=== DATASET EXCERPT ===
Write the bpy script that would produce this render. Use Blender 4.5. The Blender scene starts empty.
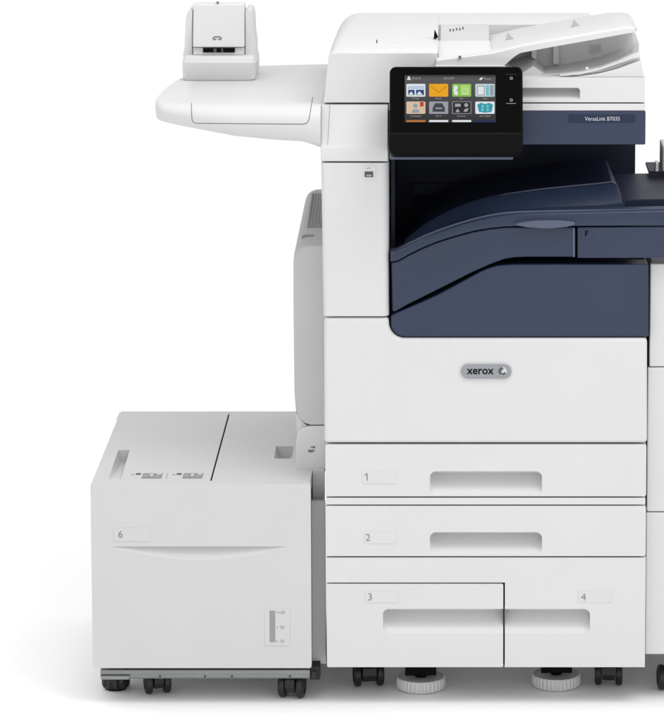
import bpy, bmesh, math, random
from mathutils import Vector, Matrix
random.seed(7)
S = bpy.context.scene
COL = S.collection

# ---------------------------------------------------------------- camera
PW, PH = 664.0, 720.0
FPX = 3532.0                     # focal length in photo pixels
DIST, PITCH, HC = 6.5, math.radians(8.0), 2.085
CX, CY = 450.0, -400.0 + FPX * math.tan(PITCH)   # principal point in the (cropped) photo
cam = bpy.data.cameras.new("camera"); camo = bpy.data.objects.new("camera", cam); COL.objects.link(camo)
camo.location = (0, -DIST, HC); camo.rotation_euler = (math.radians(90) - PITCH, 0, 0)
cam.sensor_fit = 'HORIZONTAL'; cam.sensor_width = 36.0; cam.lens = FPX / PW * 36.0
cam.shift_x = (PW / 2 - CX) / PW; cam.shift_y = (CY - PH / 2) / PW
cam.clip_start = 0.05; cam.clip_end = 500
S.camera = camo

# ---------------------------------------------------------------- studio light
S.view_settings.view_transform = 'Standard'; S.view_settings.look = 'None'
S.view_settings.exposure = 0.0; S.view_settings.gamma = 1.0
w = bpy.data.worlds.new("World"); S.world = w; w.use_nodes = True
nt = w.node_tree; bg = nt.nodes['Background']
tc = nt.nodes.new('ShaderNodeTexCoord'); sep = nt.nodes.new('ShaderNodeSeparateXYZ')
def wmath(op, a, b=None):
    n = nt.nodes.new('ShaderNodeMath'); n.operation = op
    for i, q in enumerate((a, b)):
        if q is None: continue
        if isinstance(q, (int, float)): n.inputs[i].default_value = q
        else: nt.links.new(q, n.inputs[i])
    return n.outputs[0]
nt.links.new(tc.outputs['Generated'], sep.inputs[0])
up_ = wmath('MAXIMUM', sep.outputs['Z'], 0.0)                        # ceiling brighter than the walls
fr_w = wmath('MAXIMUM', wmath('MULTIPLY', sep.outputs['Y'], -1.0), 0.0)   # extra glow added on the camera side to lift the front floor
rad_ = wmath('ADD', wmath('ADD', wmath('MULTIPLY', up_, 1.10), 0.48), wmath('MULTIPLY', wmath('POWER', fr_w, 2.0), 0.45))
cmb = nt.nodes.new('ShaderNodeCombineColor')
for i in range(3): nt.links.new(rad_, cmb.inputs[i])
nt.links.new(cmb.outputs[0], bg.inputs['Color'])
bg.inputs['Strength'].default_value = 0.88
def area(name, loc, target, size, power):
    l = bpy.data.lights.new(name, 'AREA'); l.shape = 'RECTANGLE'; l.size, l.size_y = size; l.energy = power
    o = bpy.data.objects.new(name, l); COL.objects.link(o); o.location = loc
    o.rotation_euler = (Vector(target) - Vector(loc)).to_track_quat('-Z', 'Y').to_euler(); return o
area("key_softbox", (1.8, -1.9, 4.4), (-0.1, -0.2, 0.3), (2.0, 1.6), 48)
area("top_fill", (0.0, -0.75, 3.0), (0.0, -0.74, 0.0), (3.4, 0.5), 14)  # added overhead lamp, brightens the floor in front of the machines
area("fill_strip", (0.1, -3.4, 0.40), (-0.1, 0.2, 0.05), (3.2, 0.5), 5)  # added low lamp, lifts the dark floor under the machines

# ---------------------------------------------------------------- pixel <-> place
_f = Vector((0, math.cos(PITCH), -math.sin(PITCH))); _u = Vector((0, math.sin(PITCH), math.cos(PITCH)))
_c = Vector((0, -DIST, HC))
def ray(u, v): return _f + Vector((1, 0, 0)) * ((u - CX) / FPX) - _u * ((v - CY) / FPX)
def P(u, v, Y=0.0):
    d = ray(u, v); return _c + d * ((Y + DIST) / d.y)
def G(u, v, z):
    d = ray(u, v); return _c + d * ((z - HC) / d.z)
def X(u, v, Y=0.0): return P(u, v, Y).x
def Z(v, Y=0.0): return P(450, v, Y).z

# ---------------------------------------------------------------- materials
def mat(name, col, rough=0.45, spec=0.4, metal=0.0, bump=0.0, bscale=900, emit=0.0, var=0.0):
    m = bpy.data.materials.new(name); m.use_nodes = True; n = m.node_tree; b = n.nodes['Principled BSDF']
    b.inputs['Base Color'].default_value = (*col, 1); b.inputs['Roughness'].default_value = rough
    b.inputs['Specular IOR Level'].default_value = spec; b.inputs['Metallic'].default_value = metal
    if emit:
        b.inputs['Emission Color'].default_value = (*col, 1); b.inputs['Emission Strength'].default_value = emit
    g = n.nodes.new('ShaderNodeTexCoord')
    if bump:
        t = n.nodes.new('ShaderNodeTexNoise'); t.inputs['Scale'].default_value = bscale; t.inputs['Detail'].default_value = 2
        bp = n.nodes.new('ShaderNodeBump'); bp.inputs['Strength'].default_value = bump; bp.inputs['Distance'].default_value = 0.0006
        n.links.new(g.outputs['Object'], t.inputs['Vector']); n.links.new(t.outputs[0], bp.inputs['Height'])
        n.links.new(bp.outputs[0], b.inputs['Normal'])
    if var:
        t = n.nodes.new('ShaderNodeTexNoise'); t.inputs['Scale'].default_value = 9; t.inputs['Detail'].default_value = 4
        r = n.nodes.new('ShaderNodeValToRGB')
        r.color_ramp.elements[0].color = (*[c * (1 - var) for c in col], 1); r.color_ramp.elements[0].position = 0.3
        r.color_ramp.elements[1].color = (*[min(1, c * (1 + var)) for c in col], 1); r.color_ramp.elements[1].position = 0.7
        n.links.new(g.outputs['Object'], t.inputs['Vector']); n.links.new(t.outputs[0], r.inputs[0]); n.links.new(r.outputs[0], b.inputs['Base Color'])
        mr = n.nodes.new('ShaderNodeMapRange'); mr.inputs['To Min'].default_value = rough - 0.05; mr.inputs['To Max'].default_value = rough + 0.05
        n.links.new(t.outputs[0], mr.inputs['Value']); n.links.new(mr.outputs[0], b.inputs['Roughness'])
    return m
M_FLOOR = mat('white_sweep', (0.93, 0.93, 0.93), 0.6, 0.15, var=0.004)
M_WHITE = mat('white_plastic', (0.605, 0.605, 0.607), 0.42, 0.35, bump=0.12, var=0.012)
M_COOL = mat('pale_plastic', (0.60, 0.602, 0.605), 0.45, 0.35, bump=0.12, var=0.012)
M_FEED = mat('feeder_plastic', (0.545, 0.546, 0.548), 0.5, 0.3, bump=0.12, var=0.012)
M_LABELF = mat('feeder_label', (0.545, 0.546, 0.548), 0.5, 0.3)
M_LABEL = mat('label_plastic', (0.595, 0.596, 0.598), 0.5, 0.3)
M_GREY = mat('grey_plastic', (0.50, 0.502, 0.505), 0.5, 0.3, bump=0.15, var=0.02)
M_MID = mat('soft_grey_plastic', (0.61, 0.612, 0.616), 0.5, 0.3, bump=0.1, var=0.02)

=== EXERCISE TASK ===
Repeat exactly and only the lines from the start of the data above through the line that holds "S.camera = camo", inclusive. Pictures do not belong in the copy.

=== FULL OUTPUT ===
Write the bpy script that would produce this render. Use Blender 4.5. The Blender scene starts empty.
import bpy, bmesh, math, random
from mathutils import Vector, Matrix
random.seed(7)
S = bpy.context.scene
COL = S.collection

# ---------------------------------------------------------------- camera
PW, PH = 664.0, 720.0
FPX = 3532.0                     # focal length in photo pixels
DIST, PITCH, HC = 6.5, math.radians(8.0), 2.085
CX, CY = 450.0, -400.0 + FPX * math.tan(PITCH)   # principal point in the (cropped) photo
cam = bpy.data.cameras.new("camera"); camo = bpy.data.objects.new("camera", cam); COL.objects.link(camo)
camo.location = (0, -DIST, HC); camo.rotation_euler = (math.radians(90) - PITCH, 0, 0)
cam.sensor_fit = 'HORIZONTAL'; cam.sensor_width = 36.0; cam.lens = FPX / PW * 36.0
cam.shift_x = (PW / 2 - CX) / PW; cam.shift_y = (CY - PH / 2) / PW
cam.clip_start = 0.05; cam.clip_end = 500
S.camera = camo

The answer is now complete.